- _Task goal_
It is required that the lines from the top of the listing through the line with "# ceiling height" be reproduced exactly, excluding pictures.

- _Supplied information_
******
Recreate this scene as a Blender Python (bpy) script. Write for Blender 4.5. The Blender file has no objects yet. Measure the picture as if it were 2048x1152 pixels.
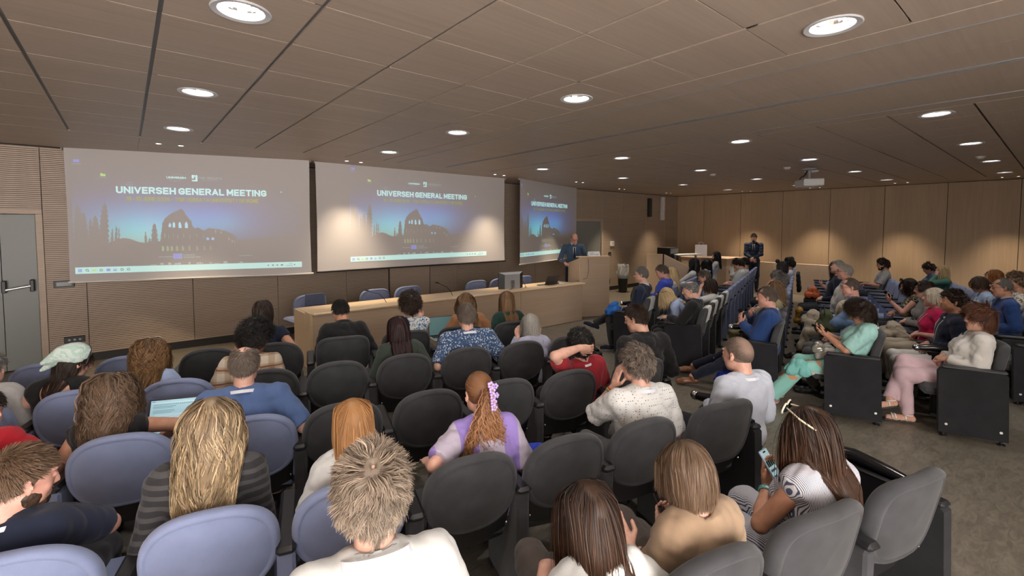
import bpy, math, random
import numpy as np
from mathutils import Vector, Matrix
random.seed(7)
S = bpy.context.scene
COL = S.collection
PI = math.pi

# ------------------------------------------------------------------ camera
cam_data = bpy.data.cameras.new('camera'); cam = bpy.data.objects.new('camera', cam_data); COL.objects.link(cam)
S.camera = cam
cam_data.sensor_width = 36.0
cam_data.lens = 36.0 * 927.0 / 2048.0
cam_data.shift_y = -73.5 / 2048.0
cam_data.clip_start = 0.05
_pitch = math.atan(47.5 / 927.0)
cam.location = (0, 0, 1.92)
cam.rotation_euler = (PI / 2 - _pitch, 0, -math.radians(39.8))

# ------------------------------------------------------------------ world, exposure
W = bpy.data.worlds.new('world'); S.world = W; W.use_nodes = True
W.node_tree.nodes['Background'].inputs[0].default_value = (1.0, 0.93, 0.88, 1)
W.node_tree.nodes['Background'].inputs[1].default_value = 14.0
S.view_settings.view_transform = 'Standard'; S.view_settings.look = 'None'
S.view_settings.gamma = 1.0; S.view_settings.use_curve_mapping = False
S.view_settings.exposure = 0.0
DOWN_W, SPOT_W = 16.0, 38.0
EMIT_SCREEN = 0.36
ZC = 3.02                            # ceiling height

# ------------------------------------------------------------------ materials
MATS = {}
def nmat(name, color, rough=0.6, metal=0.0, spec=0.5, emit=None, estr=0.0, sheen=0.0):
    if name in MATS: return MATS[name]
    m = bpy.data.materials.new(name); m.use_nodes = True
    b = m.node_tree.nodes['Principled BSDF']
    b.inputs['Base Color'].default_value = (*color, 1); b.inputs['Roughness'].default_value = rough
    b.inputs['Metallic'].default_value = metal; b.inputs['Specular IOR Level'].default_value = spec
    if sheen: b.inputs['Sheen Weight'].default_value = sheen
    if emit: b.inputs['Emission Color'].default_value = (*emit, 1); b.inputs['Emission Strength'].default_value = estr
    MATS[name] = m
    return m
def N(m, t, **kw):
    n = m.node_tree.nodes.new(t)
    for k, v in kw.items():
        if k.startswith('i_'):
            k2 = k[2:]; n.inputs[int(k2) if k2.isdigit() else k2].default_value = v
        else: setattr(n, k, v)
    return n
def L(m, a, ao, b, bi): m.node_tree.links.new(a.outputs[ao], b.inputs[bi])
def bsdf(m): return m.node_tree.nodes['Principled BSDF']
def ramp(m, stops):
    r = N(m, 'ShaderNodeValToRGB'); e = r.color_ramp.elements
    while len(e) > len(stops): e.remove(e[-1])
    while len(e) < len(stops): e.new(0.5)
    for i, (p, c) in enumerate(stops): e[i].position = p; e[i].color = (*c, 1)
    return r
def wood(name, ca, cb, scale=(1.5, 40, 40), rough=0.5, axis_mix=1.0, bump=0.02):
    """fine straight-grained veneer; the small scale runs along the grain"""
    if name in MATS: return MATS[name]
    m = nmat(name, ca, rough)
    tc = N(m, 'ShaderNodeTexCoord'); mp = N(m, 'ShaderNodeMapping'); mp.inputs['Scale'].default_value = scale
    L(m, tc, 'Object', mp, 'Vector')
    n1 = N(m, 'ShaderNodeTexNoise', i_Scale=1.0, i_Detail=6.0, i_Roughness=0.65); L(m, mp, 0, n1, 'Vector')
    mp2 = N(m, 'ShaderNodeMapping'); mp2.inputs['Scale'].default_value = tuple(s * 0.12 for s in scale)
    L(m, tc, 'Object', mp2, 'Vector')
    n2 = N(m, 'ShaderNodeTexNoise', i_Scale=1.0, i_Detail=2.0); L(m, mp2, 0, n2, 'Vector')
    mx = N(m, 'ShaderNodeMath', operation='MULTIPLY_ADD'); L(m, n1, 'Fac', mx, 0); mx.inputs[1].default_value = 0.65
    mu = N(m, 'ShaderNodeMath', operation='MULTIPLY'); L(m, n2, 'Fac', mu, 0); mu.inputs[1].default_value = 0.35; L(m, mu, 0, mx, 2)
    r = ramp(m, [(0.32, cb), (0.68, ca)]); L(m, mx, 0, r, 0); L(m, r, 0, bsdf(m), 'Base Color')
    bp = N(m, 'ShaderNodeBump', i_Strength=bump * 5, i_Distance=0.002); L(m, n1, 'Fac', bp, 'Height'); L(m, bp, 0, bsdf(m), 'Normal')
    return m
def fabric(name, col, var=0.12, scale=900.0, rough=0.9, sheen=0.25, bump=0.25):
    """woven upholstery or cloth: fine noise in tone and bump"""
    if name in MATS: return MATS[name]
    m = nmat(name, col, rough, sheen=sheen, spec=0.25)
    tc = N(m, 'ShaderNodeTexCoord')
    n1 = N(m, 'ShaderNodeTexNoise', i_Scale=scale, i_Detail=2.0); L(m, tc, 'Object', n1, 'Vector')
    n2 = N(m, 'ShaderNodeTexNoise', i_Scale=9.0, i_Detail=3.0); L(m, tc, 'Object', n2, 'Vector')
    a = N(m, 'ShaderNodeMath', operation='ADD'); L(m, n1, 'Fac', a, 0); L(m, n2, 'Fac', a, 1)
    r = ramp(m, [(0.35, tuple(c * (1 - var) for c in col)), (0.65, tuple(min(1, c * (1 + var)) for c in col))])
    h = N(m, 'ShaderNodeMath', operation='MULTIPLY'); L(m, a, 0, h, 0); h.inputs[1].default_value = 0.5
    L(m, h, 0, r, 0); L(m, r, 0, bsdf(m), 'Base Color')
    bp = N(m, 'ShaderNodeBump', i_Strength=bump, i_Distance=0.002); L(m, n1, 'Fac', bp, 'Height'); L(m, bp, 0, bsdf(m), 'Normal')
    return m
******
- _Output for this exercise_
Recreate this scene as a Blender Python (bpy) script. Write for Blender 4.5. The Blender file has no objects yet. Measure the picture as if it were 2048x1152 pixels.
import bpy, math, random
import numpy as np
from mathutils import Vector, Matrix
random.seed(7)
S = bpy.context.scene
COL = S.collection
PI = math.pi

# ------------------------------------------------------------------ camera
cam_data = bpy.data.cameras.new('camera'); cam = bpy.data.objects.new('camera', cam_data); COL.objects.link(cam)
S.camera = cam
cam_data.sensor_width = 36.0
cam_data.lens = 36.0 * 927.0 / 2048.0
cam_data.shift_y = -73.5 / 2048.0
cam_data.clip_start = 0.05
_pitch = math.atan(47.5 / 927.0)
cam.location = (0, 0, 1.92)
cam.rotation_euler = (PI / 2 - _pitch, 0, -math.radians(39.8))

# ------------------------------------------------------------------ world, exposure
W = bpy.data.worlds.new('world'); S.world = W; W.use_nodes = True
W.node_tree.nodes['Background'].inputs[0].default_value = (1.0, 0.93, 0.88, 1)
W.node_tree.nodes['Background'].inputs[1].default_value = 14.0
S.view_settings.view_transform = 'Standard'; S.view_settings.look = 'None'
S.view_settings.gamma = 1.0; S.view_settings.use_curve_mapping = False
S.view_settings.exposure = 0.0
DOWN_W, SPOT_W = 16.0, 38.0
EMIT_SCREEN = 0.36
ZC = 3.02                            # ceiling height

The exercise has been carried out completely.